Exercise instructions:
Everything in the listing except the pictures should be written out exactly.

Given information:

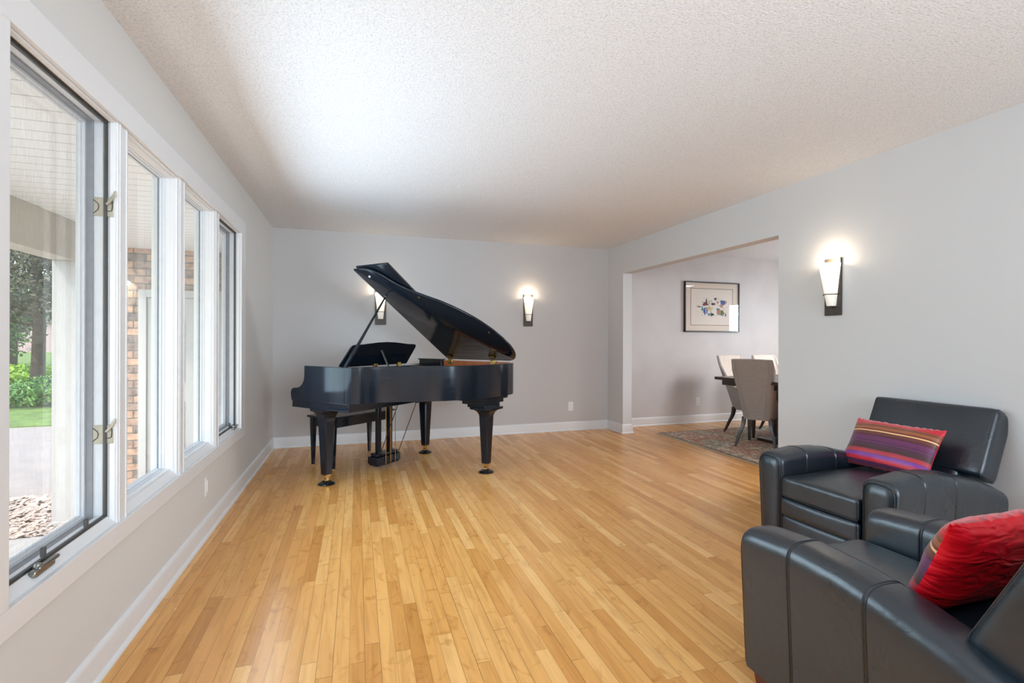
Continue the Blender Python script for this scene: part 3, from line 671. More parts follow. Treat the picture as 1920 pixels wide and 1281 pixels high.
# legs
def leg(cx, cy, ztop, name='leg', flare=(.1, .1)):
    rg = []
    def oct_(w, z, ch=.22):
        c = w*ch; h_ = w/2
        return [(cx+h_, cy-h_+c, z), (cx+h_, cy+h_-c, z), (cx+h_-c, cy+h_, z), (cx-h_+c, cy+h_, z), (cx-h_, cy+h_-c, z), (cx-h_, cy-h_+c, z), (cx-h_+c, cy-h_, z), (cx+h_-c, cy-h_, z)]
    for z, w in ((.085, .068), (.30, .086), (.50, .104)): rg.append(oct_(w, z, .12))
    for k in range(1, 9):
        a = k/8*PI/2; rg.append(oct_(.102+flare[0]*(1-math.cos(a)), .50+(ztop-.02-.50)*math.sin(a), .12))
    rg.append(oct_(.102+flare[0], ztop, .1))
    l = MB().loft(rg).build(name, M['ebony'], piano, bevel=.001, angle=30)
    f = MB().box(cx-.027, cx+.027, cy-.027, cy+.027, .07, .088).build('ferrule', M['brass'], l, bevel=.002)
    k = MB().box(cx-.018, cx-.012, cy-.012, cy+.012, .03, .07).box(cx+.012, cx+.018, cy-.012, cy+.012, .03, .07).box(cx-.018, cx+.018, cy-.012, cy+.012, .064, .07)
    rgw = [[(cx+o, cy+.018*math.cos(q), .032+.018*math.sin(q)) for q in [2*PI*j/14 for j in range(14)]] for o in (-.01, .01)]
    k.loft(rgw).build('caster', M['brass'], l, bevel=.001)
    return l
leg(0, 0, .636); leg(-.05, 1.285, .636)
leg(.93, 1.0, .60, flare=(.14, .1))
tb = MB().box(.72, 1.0, .82, 1.26, .66, .70).box(.76, .99, .86, 1.20, .628, .66).box(.79, .98, .90, 1.15, .596, .628)
tb.build('leg_block', M['ebony'], piano, bevel=.003)
# lyre
for k in (.535, .675): MB().box(.02, .06, k-.02, k+.02, .15, .66).build('lyre_post', M['ebony'], piano, bevel=.003)
lyr = MB().box(-.03, .10, .47, .765, .06, .13).box(-.01, .08, .485, .75, .13, .16).box(-.02, .09, .48, .755, .045, .06).build('pedal_box', M['ebony'], piano, bevel=.01, seg=3)
MB().box(-.01, .09, .44, .80, .60, .636).build('lyre_top', M['ebony'], piano, bevel=.003)
for k in (.565, .625, .685):
    MB().tube([(.108, k, .06), (.108, k, .62)], .0035, 8).build('pedal_rod', M['brass'], piano)
    MB().loft([[(x, k-w, z-.004), (x, k+w, z-.004), (x, k+w, z+.004), (x, k-w, z+.004)] for x, w, z in ((.09, .008, .07), (-.04, .008, .07), (-.08, .012, .068), (-.14, .016, .06), (-.17, .013, .055))]).build('pedal', M['brass'], piano, bevel=.002)
for k in (.50, .74): MB().tube([(.085, k, .12), (.35, k-.02, .655)], .0035, 8).build('lyre_brace', M['black_gloss'], piano)

# caster cups (the piano stands in them)
def loc_of(x, y): a = R(TH-90); return (.644+x*math.cos(a)-y*math.sin(a), 4.327+x*math.sin(a)+y*math.cos(a))
cup = None
for (x, y), lb in (((0, 0), 'glossy black caster cup under the front left piano leg nearest the windows'), ((.93, 1.0), 'glossy black caster cup under the right piano leg at the tail'), ((-.05, 1.285), 'glossy black caster cup under the far piano leg nearest the back wall')):
    wx, wy = loc_of(x, y)
    if cup is None:
        cup = MB().lathe([(0, 0), (.066, 0), (.07, .005), (.066, .011), (.05, .018), (.035, .026), (.031, .026), (.024, .014), (0, .013)], n=28).build('caster_cup', M['black_gloss'])
        o = cup
    else: o = cup.copy(); COL.objects.link(o)
    o.location = (wx, wy, 0); tag(o, lb, 'caster cup', 'caster cups under the piano legs')

# ------------------------------------------------------------------ piano bench
bn = empty('piano_bench', (.847, 5.085, 0), R(38.4), 'black wooden piano bench standing behind the piano', 'bench')
MB().rbox((0, 0, .479), (.385, .185, .011), .006, 5).build('seat', M['ebony'], bn)
MB().box(-.345, .345, -.155, .155, .385, .468).build('apron', M['ebony'], bn, bevel=.002)
for sx_ in (-1, 1):
    for sy_ in (-1, 1):
        x, y = sx_*.335, sy_*.155
        l = MB().loft([[(x+a*w, y+b*w, z) for a, b in ((-1, -1), (1, -1), (1, 1), (-1, 1))] for z, w in ((.012, .012), (.38, .0215), (.468, .022))]).build('leg', M['ebony'], bn, bevel=.0015)
        MB().lathe([(0, 0), (.008, 0), (.009, .006), (.006, .013), (0, .013)], x, y, 12).build('foot_glide', M['brass'], l)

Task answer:
Continue the Blender Python script for this scene: part 3, from line 671. More parts follow. Treat the picture as 1920 pixels wide and 1281 pixels high.
# legs
def leg(cx, cy, ztop, name='leg', flare=(.1, .1)):
    rg = []
    def oct_(w, z, ch=.22):
        c = w*ch; h_ = w/2
        return [(cx+h_, cy-h_+c, z), (cx+h_, cy+h_-c, z), (cx+h_-c, cy+h_, z), (cx-h_+c, cy+h_, z), (cx-h_, cy+h_-c, z), (cx-h_, cy-h_+c, z), (cx-h_+c, cy-h_, z), (cx+h_-c, cy-h_, z)]
    for z, w in ((.085, .068), (.30, .086), (.50, .104)): rg.append(oct_(w, z, .12))
    for k in range(1, 9):
        a = k/8*PI/2; rg.append(oct_(.102+flare[0]*(1-math.cos(a)), .50+(ztop-.02-.50)*math.sin(a), .12))
    rg.append(oct_(.102+flare[0], ztop, .1))
    l = MB().loft(rg).build(name, M['ebony'], piano, bevel=.001, angle=30)
    f = MB().box(cx-.027, cx+.027, cy-.027, cy+.027, .07, .088).build('ferrule', M['brass'], l, bevel=.002)
    k = MB().box(cx-.018, cx-.012, cy-.012, cy+.012, .03, .07).box(cx+.012, cx+.018, cy-.012, cy+.012, .03, .07).box(cx-.018, cx+.018, cy-.012, cy+.012, .064, .07)
    rgw = [[(cx+o, cy+.018*math.cos(q), .032+.018*math.sin(q)) for q in [2*PI*j/14 for j in range(14)]] for o in (-.01, .01)]
    k.loft(rgw).build('caster', M['brass'], l, bevel=.001)
    return l
leg(0, 0, .636); leg(-.05, 1.285, .636)
leg(.93, 1.0, .60, flare=(.14, .1))
tb = MB().box(.72, 1.0, .82, 1.26, .66, .70).box(.76, .99, .86, 1.20, .628, .66).box(.79, .98, .90, 1.15, .596, .628)
tb.build('leg_block', M['ebony'], piano, bevel=.003)
# lyre
for k in (.535, .675): MB().box(.02, .06, k-.02, k+.02, .15, .66).build('lyre_post', M['ebony'], piano, bevel=.003)
lyr = MB().box(-.03, .10, .47, .765, .06, .13).box(-.01, .08, .485, .75, .13, .16).box(-.02, .09, .48, .755, .045, .06).build('pedal_box', M['ebony'], piano, bevel=.01, seg=3)
MB().box(-.01, .09, .44, .80, .60, .636).build('lyre_top', M['ebony'], piano, bevel=.003)
for k in (.565, .625, .685):
    MB().tube([(.108, k, .06), (.108, k, .62)], .0035, 8).build('pedal_rod', M['brass'], piano)
    MB().loft([[(x, k-w, z-.004), (x, k+w, z-.004), (x, k+w, z+.004), (x, k-w, z+.004)] for x, w, z in ((.09, .008, .07), (-.04, .008, .07), (-.08, .012, .068), (-.14, .016, .06), (-.17, .013, .055))]).build('pedal', M['brass'], piano, bevel=.002)
for k in (.50, .74): MB().tube([(.085, k, .12), (.35, k-.02, .655)], .0035, 8).build('lyre_brace', M['black_gloss'], piano)

# caster cups (the piano stands in them)
def loc_of(x, y): a = R(TH-90); return (.644+x*math.cos(a)-y*math.sin(a), 4.327+x*math.sin(a)+y*math.cos(a))
cup = None
for (x, y), lb in (((0, 0), 'glossy black caster cup under the front left piano leg nearest the windows'), ((.93, 1.0), 'glossy black caster cup under the right piano leg at the tail'), ((-.05, 1.285), 'glossy black caster cup under the far piano leg nearest the back wall')):
    wx, wy = loc_of(x, y)
    if cup is None:
        cup = MB().lathe([(0, 0), (.066, 0), (.07, .005), (.066, .011), (.05, .018), (.035, .026), (.031, .026), (.024, .014), (0, .013)], n=28).build('caster_cup', M['black_gloss'])
        o = cup
    else: o = cup.copy(); COL.objects.link(o)
    o.location = (wx, wy, 0); tag(o, lb, 'caster cup', 'caster cups under the piano legs')

# ------------------------------------------------------------------ piano bench
bn = empty('piano_bench', (.847, 5.085, 0), R(38.4), 'black wooden piano bench standing behind the piano', 'bench')
MB().rbox((0, 0, .479), (.385, .185, .011), .006, 5).build('seat', M['ebony'], bn)
MB().box(-.345, .345, -.155, .155, .385, .468).build('apron', M['ebony'], bn, bevel=.002)
for sx_ in (-1, 1):
    for sy_ in (-1, 1):
        x, y = sx_*.335, sy_*.155
        l = MB().loft([[(x+a*w, y+b*w, z) for a, b in ((-1, -1), (1, -1), (1, 1), (-1, 1))] for z, w in ((.012, .012), (.38, .0215), (.468, .022))]).build('leg', M['ebony'], bn, bevel=.0015)
        MB().lathe([(0, 0), (.008, 0), (.009, .006), (.006, .013), (0, .013)], x, y, 12).build('foot_glide', M['brass'], l)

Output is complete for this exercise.